**Problem to solve**. Please repeat the records exactly from their first line, finishing at the line containing "return t * t * (3 - 2 * t)" and including it.

**Records to use**.
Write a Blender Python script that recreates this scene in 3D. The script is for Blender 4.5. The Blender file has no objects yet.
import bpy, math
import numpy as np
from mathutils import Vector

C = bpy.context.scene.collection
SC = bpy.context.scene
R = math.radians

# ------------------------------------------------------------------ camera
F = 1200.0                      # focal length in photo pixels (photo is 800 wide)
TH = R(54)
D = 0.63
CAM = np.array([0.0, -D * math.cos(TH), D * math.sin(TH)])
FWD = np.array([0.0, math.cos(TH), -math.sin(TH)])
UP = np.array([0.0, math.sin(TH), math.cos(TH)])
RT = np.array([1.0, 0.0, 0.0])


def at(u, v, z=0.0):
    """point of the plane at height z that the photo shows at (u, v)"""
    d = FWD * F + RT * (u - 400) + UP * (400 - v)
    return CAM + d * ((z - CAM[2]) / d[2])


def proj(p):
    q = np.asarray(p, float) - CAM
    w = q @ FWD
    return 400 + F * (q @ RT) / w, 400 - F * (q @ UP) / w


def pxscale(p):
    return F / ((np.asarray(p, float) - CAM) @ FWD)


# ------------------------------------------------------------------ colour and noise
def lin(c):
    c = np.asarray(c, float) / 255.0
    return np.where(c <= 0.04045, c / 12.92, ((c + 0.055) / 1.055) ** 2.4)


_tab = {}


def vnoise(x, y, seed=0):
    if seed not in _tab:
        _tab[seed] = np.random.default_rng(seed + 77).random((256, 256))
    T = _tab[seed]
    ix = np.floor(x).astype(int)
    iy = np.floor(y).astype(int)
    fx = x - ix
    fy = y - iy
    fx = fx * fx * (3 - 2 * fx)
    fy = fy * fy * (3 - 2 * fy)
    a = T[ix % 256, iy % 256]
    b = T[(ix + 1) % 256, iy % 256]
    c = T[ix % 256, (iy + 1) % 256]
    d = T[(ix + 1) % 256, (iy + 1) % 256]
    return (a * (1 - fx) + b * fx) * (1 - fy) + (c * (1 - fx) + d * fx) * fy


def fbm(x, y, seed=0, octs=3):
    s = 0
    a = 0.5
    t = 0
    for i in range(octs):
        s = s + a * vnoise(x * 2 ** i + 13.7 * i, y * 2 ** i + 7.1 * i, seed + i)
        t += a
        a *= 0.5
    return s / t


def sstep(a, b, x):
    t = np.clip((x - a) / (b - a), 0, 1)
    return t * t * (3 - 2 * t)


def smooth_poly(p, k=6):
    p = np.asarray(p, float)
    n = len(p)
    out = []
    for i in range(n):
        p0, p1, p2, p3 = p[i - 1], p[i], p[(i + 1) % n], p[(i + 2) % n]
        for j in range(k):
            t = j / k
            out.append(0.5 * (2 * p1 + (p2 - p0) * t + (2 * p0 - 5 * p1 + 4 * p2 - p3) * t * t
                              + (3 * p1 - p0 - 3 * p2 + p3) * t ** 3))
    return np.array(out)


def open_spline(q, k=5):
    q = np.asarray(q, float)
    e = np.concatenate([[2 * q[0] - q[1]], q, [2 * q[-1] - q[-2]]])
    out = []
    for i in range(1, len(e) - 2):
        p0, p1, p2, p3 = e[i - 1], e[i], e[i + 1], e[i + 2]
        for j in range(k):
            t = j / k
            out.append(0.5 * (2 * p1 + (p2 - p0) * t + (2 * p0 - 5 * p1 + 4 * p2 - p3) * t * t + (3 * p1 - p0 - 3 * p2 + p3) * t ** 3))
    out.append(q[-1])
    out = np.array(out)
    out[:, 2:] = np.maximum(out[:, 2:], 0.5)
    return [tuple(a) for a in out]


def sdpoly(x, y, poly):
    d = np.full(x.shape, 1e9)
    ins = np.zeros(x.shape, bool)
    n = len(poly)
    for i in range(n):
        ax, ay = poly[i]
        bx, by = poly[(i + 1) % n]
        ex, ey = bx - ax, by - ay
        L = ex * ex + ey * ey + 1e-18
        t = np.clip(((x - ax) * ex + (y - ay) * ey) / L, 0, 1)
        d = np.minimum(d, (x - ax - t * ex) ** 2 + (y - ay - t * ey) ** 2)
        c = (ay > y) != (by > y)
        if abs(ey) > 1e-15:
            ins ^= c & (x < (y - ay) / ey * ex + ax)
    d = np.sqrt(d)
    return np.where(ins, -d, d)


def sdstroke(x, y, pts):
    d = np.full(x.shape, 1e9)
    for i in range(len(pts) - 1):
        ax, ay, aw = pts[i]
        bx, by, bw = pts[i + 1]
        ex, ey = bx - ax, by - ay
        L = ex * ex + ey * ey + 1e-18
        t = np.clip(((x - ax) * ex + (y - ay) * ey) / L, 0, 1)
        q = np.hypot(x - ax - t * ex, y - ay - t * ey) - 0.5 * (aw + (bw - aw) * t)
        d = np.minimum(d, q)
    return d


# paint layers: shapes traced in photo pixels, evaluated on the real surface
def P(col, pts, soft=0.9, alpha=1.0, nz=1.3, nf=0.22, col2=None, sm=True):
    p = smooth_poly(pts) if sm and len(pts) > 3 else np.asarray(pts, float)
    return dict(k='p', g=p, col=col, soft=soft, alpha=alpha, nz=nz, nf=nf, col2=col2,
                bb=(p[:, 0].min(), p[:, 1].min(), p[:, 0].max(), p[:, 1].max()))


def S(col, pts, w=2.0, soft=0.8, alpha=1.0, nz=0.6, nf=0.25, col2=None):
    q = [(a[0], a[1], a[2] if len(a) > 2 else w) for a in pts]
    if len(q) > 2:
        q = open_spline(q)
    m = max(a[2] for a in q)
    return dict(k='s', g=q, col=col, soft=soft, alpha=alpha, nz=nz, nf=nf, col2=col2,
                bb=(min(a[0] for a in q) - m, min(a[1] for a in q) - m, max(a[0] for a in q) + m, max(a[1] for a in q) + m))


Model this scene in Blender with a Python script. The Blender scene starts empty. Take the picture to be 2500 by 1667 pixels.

**Answer to this task**.
Write a Blender Python script that recreates this scene in 3D. The script is for Blender 4.5. The Blender file has no objects yet.
import bpy, math
import numpy as np
from mathutils import Vector

C = bpy.context.scene.collection
SC = bpy.context.scene
R = math.radians

# ------------------------------------------------------------------ camera
F = 1200.0                      # focal length in photo pixels (photo is 800 wide)
TH = R(54)
D = 0.63
CAM = np.array([0.0, -D * math.cos(TH), D * math.sin(TH)])
FWD = np.array([0.0, math.cos(TH), -math.sin(TH)])
UP = np.array([0.0, math.sin(TH), math.cos(TH)])
RT = np.array([1.0, 0.0, 0.0])


def at(u, v, z=0.0):
    """point of the plane at height z that the photo shows at (u, v)"""
    d = FWD * F + RT * (u - 400) + UP * (400 - v)
    return CAM + d * ((z - CAM[2]) / d[2])


def proj(p):
    q = np.asarray(p, float) - CAM
    w = q @ FWD
    return 400 + F * (q @ RT) / w, 400 - F * (q @ UP) / w


def pxscale(p):
    return F / ((np.asarray(p, float) - CAM) @ FWD)


# ------------------------------------------------------------------ colour and noise
def lin(c):
    c = np.asarray(c, float) / 255.0
    return np.where(c <= 0.04045, c / 12.92, ((c + 0.055) / 1.055) ** 2.4)


_tab = {}


def vnoise(x, y, seed=0):
    if seed not in _tab:
        _tab[seed] = np.random.default_rng(seed + 77).random((256, 256))
    T = _tab[seed]
    ix = np.floor(x).astype(int)
    iy = np.floor(y).astype(int)
    fx = x - ix
    fy = y - iy
    fx = fx * fx * (3 - 2 * fx)
    fy = fy * fy * (3 - 2 * fy)
    a = T[ix % 256, iy % 256]
    b = T[(ix + 1) % 256, iy % 256]
    c = T[ix % 256, (iy + 1) % 256]
    d = T[(ix + 1) % 256, (iy + 1) % 256]
    return (a * (1 - fx) + b * fx) * (1 - fy) + (c * (1 - fx) + d * fx) * fy


def fbm(x, y, seed=0, octs=3):
    s = 0
    a = 0.5
    t = 0
    for i in range(octs):
        s = s + a * vnoise(x * 2 ** i + 13.7 * i, y * 2 ** i + 7.1 * i, seed + i)
        t += a
        a *= 0.5
    return s / t


def sstep(a, b, x):
    t = np.clip((x - a) / (b - a), 0, 1)
    return t * t * (3 - 2 * t)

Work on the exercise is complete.